Keep only the lines from the top of the listing through the one with "ANG_D = math.atan2(D_.y, D_.x); ANG_E = YAW", and reproduce them unaltered.
━━ Stored rows
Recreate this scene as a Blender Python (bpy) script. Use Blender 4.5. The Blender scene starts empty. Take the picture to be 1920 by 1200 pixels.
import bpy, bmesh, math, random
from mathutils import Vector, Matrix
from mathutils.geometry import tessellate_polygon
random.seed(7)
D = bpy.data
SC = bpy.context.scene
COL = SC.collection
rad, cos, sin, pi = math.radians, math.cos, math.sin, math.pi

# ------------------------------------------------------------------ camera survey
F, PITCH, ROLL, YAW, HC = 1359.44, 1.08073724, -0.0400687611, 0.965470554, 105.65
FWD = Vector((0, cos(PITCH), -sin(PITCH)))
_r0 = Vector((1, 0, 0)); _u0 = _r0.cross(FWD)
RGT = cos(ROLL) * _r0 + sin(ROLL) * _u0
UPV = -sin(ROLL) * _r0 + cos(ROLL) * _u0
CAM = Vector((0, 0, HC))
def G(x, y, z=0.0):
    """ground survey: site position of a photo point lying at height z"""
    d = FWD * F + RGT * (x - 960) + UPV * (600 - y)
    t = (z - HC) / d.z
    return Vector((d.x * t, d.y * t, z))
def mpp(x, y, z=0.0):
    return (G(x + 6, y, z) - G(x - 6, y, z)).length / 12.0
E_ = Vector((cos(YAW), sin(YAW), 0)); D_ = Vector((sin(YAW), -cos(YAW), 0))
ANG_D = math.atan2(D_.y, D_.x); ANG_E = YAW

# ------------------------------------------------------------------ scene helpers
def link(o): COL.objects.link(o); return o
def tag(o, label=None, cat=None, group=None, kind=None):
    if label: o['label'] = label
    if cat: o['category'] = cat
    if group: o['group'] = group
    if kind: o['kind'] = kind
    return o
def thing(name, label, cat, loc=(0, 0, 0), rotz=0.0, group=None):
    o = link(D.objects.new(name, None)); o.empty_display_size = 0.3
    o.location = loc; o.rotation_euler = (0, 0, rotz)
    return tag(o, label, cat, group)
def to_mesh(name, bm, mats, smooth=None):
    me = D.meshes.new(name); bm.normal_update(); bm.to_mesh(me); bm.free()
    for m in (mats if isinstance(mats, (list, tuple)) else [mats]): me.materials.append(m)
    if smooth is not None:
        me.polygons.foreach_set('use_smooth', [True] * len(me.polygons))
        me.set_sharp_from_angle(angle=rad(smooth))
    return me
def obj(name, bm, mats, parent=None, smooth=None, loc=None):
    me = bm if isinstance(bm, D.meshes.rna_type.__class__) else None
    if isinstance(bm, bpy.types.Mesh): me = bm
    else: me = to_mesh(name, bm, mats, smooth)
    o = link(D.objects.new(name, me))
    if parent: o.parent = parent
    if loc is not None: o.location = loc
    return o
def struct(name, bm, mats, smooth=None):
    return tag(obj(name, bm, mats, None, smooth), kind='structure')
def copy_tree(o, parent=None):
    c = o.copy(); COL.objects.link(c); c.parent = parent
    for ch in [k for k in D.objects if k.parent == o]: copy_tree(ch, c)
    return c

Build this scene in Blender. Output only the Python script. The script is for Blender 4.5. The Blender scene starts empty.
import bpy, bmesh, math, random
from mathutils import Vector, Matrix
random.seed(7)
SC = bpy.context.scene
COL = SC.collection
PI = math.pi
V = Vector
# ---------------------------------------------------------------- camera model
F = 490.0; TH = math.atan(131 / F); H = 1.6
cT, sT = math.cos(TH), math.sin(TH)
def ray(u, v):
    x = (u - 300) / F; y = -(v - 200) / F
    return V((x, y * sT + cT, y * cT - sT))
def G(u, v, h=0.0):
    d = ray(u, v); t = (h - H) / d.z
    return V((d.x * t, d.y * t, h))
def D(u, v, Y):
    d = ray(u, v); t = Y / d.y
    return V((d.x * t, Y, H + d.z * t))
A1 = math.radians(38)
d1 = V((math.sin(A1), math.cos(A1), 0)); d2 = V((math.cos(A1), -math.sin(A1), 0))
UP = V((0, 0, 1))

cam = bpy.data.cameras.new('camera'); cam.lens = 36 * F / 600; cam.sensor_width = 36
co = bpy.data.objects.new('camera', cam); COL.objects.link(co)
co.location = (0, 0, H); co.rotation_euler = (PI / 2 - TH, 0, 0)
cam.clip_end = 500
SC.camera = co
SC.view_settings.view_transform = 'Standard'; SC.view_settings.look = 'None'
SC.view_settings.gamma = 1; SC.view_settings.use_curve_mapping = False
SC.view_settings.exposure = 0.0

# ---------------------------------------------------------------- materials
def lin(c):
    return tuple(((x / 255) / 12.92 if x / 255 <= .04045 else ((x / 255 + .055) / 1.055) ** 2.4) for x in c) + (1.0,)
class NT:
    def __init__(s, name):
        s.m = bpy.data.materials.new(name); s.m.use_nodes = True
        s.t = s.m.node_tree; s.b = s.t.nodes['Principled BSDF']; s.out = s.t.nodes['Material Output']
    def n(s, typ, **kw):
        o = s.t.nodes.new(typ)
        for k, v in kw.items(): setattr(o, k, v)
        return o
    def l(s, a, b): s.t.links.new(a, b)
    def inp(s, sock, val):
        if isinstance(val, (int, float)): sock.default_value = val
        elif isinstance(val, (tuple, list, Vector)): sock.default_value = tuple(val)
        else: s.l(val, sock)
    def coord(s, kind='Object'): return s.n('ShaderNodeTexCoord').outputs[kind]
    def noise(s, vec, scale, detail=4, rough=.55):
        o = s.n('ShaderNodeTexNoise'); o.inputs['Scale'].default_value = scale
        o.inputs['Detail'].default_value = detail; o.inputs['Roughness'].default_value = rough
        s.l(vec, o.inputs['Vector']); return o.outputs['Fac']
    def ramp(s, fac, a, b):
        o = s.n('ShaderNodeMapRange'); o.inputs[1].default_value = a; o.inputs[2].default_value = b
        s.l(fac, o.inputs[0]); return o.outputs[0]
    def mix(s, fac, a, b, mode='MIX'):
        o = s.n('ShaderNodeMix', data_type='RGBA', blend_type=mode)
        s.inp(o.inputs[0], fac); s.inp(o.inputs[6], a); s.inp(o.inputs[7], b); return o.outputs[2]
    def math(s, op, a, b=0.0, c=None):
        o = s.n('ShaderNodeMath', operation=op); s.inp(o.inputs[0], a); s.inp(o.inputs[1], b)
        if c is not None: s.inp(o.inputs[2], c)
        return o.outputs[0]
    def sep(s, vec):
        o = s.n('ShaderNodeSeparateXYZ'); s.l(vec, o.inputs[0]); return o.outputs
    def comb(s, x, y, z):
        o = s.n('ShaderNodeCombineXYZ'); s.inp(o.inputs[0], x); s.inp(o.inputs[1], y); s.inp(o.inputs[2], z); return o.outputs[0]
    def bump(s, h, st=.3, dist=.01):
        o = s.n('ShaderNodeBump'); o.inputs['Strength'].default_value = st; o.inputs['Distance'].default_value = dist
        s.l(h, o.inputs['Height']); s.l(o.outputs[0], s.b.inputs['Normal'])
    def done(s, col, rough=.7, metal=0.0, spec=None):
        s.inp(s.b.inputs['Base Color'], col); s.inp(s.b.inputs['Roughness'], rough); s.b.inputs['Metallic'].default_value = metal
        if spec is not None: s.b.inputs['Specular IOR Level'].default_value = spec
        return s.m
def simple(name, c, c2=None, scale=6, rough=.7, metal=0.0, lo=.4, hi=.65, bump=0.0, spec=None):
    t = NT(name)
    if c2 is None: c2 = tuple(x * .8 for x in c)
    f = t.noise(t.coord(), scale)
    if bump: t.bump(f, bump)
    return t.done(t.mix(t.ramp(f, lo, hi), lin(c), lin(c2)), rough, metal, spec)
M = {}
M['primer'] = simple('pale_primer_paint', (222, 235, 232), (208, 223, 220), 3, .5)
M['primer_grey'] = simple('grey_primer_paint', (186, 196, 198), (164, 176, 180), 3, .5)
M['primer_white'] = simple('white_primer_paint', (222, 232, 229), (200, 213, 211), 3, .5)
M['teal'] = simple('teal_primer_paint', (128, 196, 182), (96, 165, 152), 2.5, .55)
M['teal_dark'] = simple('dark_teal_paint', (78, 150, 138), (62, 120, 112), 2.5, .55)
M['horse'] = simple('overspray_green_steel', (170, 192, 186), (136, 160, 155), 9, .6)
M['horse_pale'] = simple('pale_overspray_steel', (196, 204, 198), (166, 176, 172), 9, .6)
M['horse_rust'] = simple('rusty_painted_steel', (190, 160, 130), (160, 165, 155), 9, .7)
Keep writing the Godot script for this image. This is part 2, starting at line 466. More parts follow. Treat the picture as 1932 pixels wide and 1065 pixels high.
━━━━
*Completed task*.
Recreate this scene as a Blender Python (bpy) script. Use Blender 4.5. The Blender scene starts empty. Take the picture to be 1920 by 1200 pixels.
import bpy, bmesh, math, random
from mathutils import Vector, Matrix
from mathutils.geometry import tessellate_polygon
random.seed(7)
D = bpy.data
SC = bpy.context.scene
COL = SC.collection
rad, cos, sin, pi = math.radians, math.cos, math.sin, math.pi

# ------------------------------------------------------------------ camera survey
F, PITCH, ROLL, YAW, HC = 1359.44, 1.08073724, -0.0400687611, 0.965470554, 105.65
FWD = Vector((0, cos(PITCH), -sin(PITCH)))
_r0 = Vector((1, 0, 0)); _u0 = _r0.cross(FWD)
RGT = cos(ROLL) * _r0 + sin(ROLL) * _u0
UPV = -sin(ROLL) * _r0 + cos(ROLL) * _u0
CAM = Vector((0, 0, HC))
def G(x, y, z=0.0):
    """ground survey: site position of a photo point lying at height z"""
    d = FWD * F + RGT * (x - 960) + UPV * (600 - y)
    t = (z - HC) / d.z
    return Vector((d.x * t, d.y * t, z))
def mpp(x, y, z=0.0):
    return (G(x + 6, y, z) - G(x - 6, y, z)).length / 12.0
E_ = Vector((cos(YAW), sin(YAW), 0)); D_ = Vector((sin(YAW), -cos(YAW), 0))
ANG_D = math.atan2(D_.y, D_.x); ANG_E = YAW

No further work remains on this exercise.